Here are some prompts to get you started. Think of your time at work, at home, with friends and relatives. Which situations leave you feeling tired and which leave you feeling energized? Which hobbies or tasks excite you and which ones frustrate you?

One time I did this exercise and was surprised when my beloved sailboat ended up on the draining list. Ugh! I decided to sell it to make space for creative endeavors that were calling to me. Afterward, the angst evaporated and I happily dedicated more of my energy to projects my heart was calling me toward. 

Paying attention to your energy is a way of creating unobstructed conduits for your inner self to reach you. The key is to be aware of what energizes you and drains you and to do what you can to increase the energizers and decrease the drainers. There’s no perfect balance. You’re never done. What energizes you for a while, such as sailing did for me, may eventually drain you. That’s okay. Keep noticing, adjusting, changing, fine-tuning, and listening to your inner voice for how to give your precious time and energy.  

Now, focus on increasing one thing that brings you energy and decreasing one thing that drains your energy.

Do More of What You Love

“As human beings, our greatness lies not so much in being able to remake the world…it’s in being able to remake ourselves.” Mahatma Gandhi

Why wouldn’t we do what we love to do? It makes perfect sense to give your time and energy to what you love doing. Right? But instead, we say “Yes” to an inhuman number of to-do’s. And over the years, what we love to do is overshadowed by what has to get done. The danger is that we totally forget what we love to do. 

I’ve been there. During a time in my life, I was so lost that making a list of what I loved to do left me feeling confused and frustrated. I had become an expert at doing what everyone else in my life wanted me to do and had unconsciously let what I loved slip from my mind. I kept the what-I-love-to-do list that I struggled to create for a long time, and it was the beginning of making big changes in my life that continue to this day.

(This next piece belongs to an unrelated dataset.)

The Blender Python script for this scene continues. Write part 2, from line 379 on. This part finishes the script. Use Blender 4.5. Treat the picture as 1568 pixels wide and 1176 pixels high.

Denying ourselves the pleasure of doing what we love starves our connection to our inner self and feeds the relentless pull of the outside world. We wither inside. We feel lost. We lose our sense of identity. 

Our inner self needs nourishment, and doing what you love to do is like eating a healthy meal with loads of nutrients to energize you. 


Create a quiet space for yourself. Make a list or draw a picture of everything you can imagine that you love to do. If it’s tough to start, give yourself some time to ponder it. Write anything that pops into your head. You don’t have to do any of it, you’re simply capturing what you may possibly be interested in doing. 

Imagine the activities that fuel your soul, that ignite your passion, that you remember loving, that gives you butterflies of excitement in your belly or brings you peace. Include the tiny pleasures as well as the gigantic joys. 

I love sipping a nice hot cup of coffee in one of my favorite artist-made mugs, outside, on a sunny, cool, crisp morning. I love being part of gatherings that are filled with creative, energetic, make-the-world-a-better-place kind of people. (My favorite one lately is called the World Domination Summit held in Portland, Oregon.) I love going to plays and outdoor summertime concerts. I love motorcycling, sailing, hiking and yoga. All of the experiences feed my inner spirit in different ways. 

Give yourself 15 minutes to ponder what you love to do. Post the list somewhere visible to you on a daily basis. Keep adding to it.

What surprised you about your list? How does it feel to imagine doing some of the items on your list? How could you bring more of what you love to do into your life right now?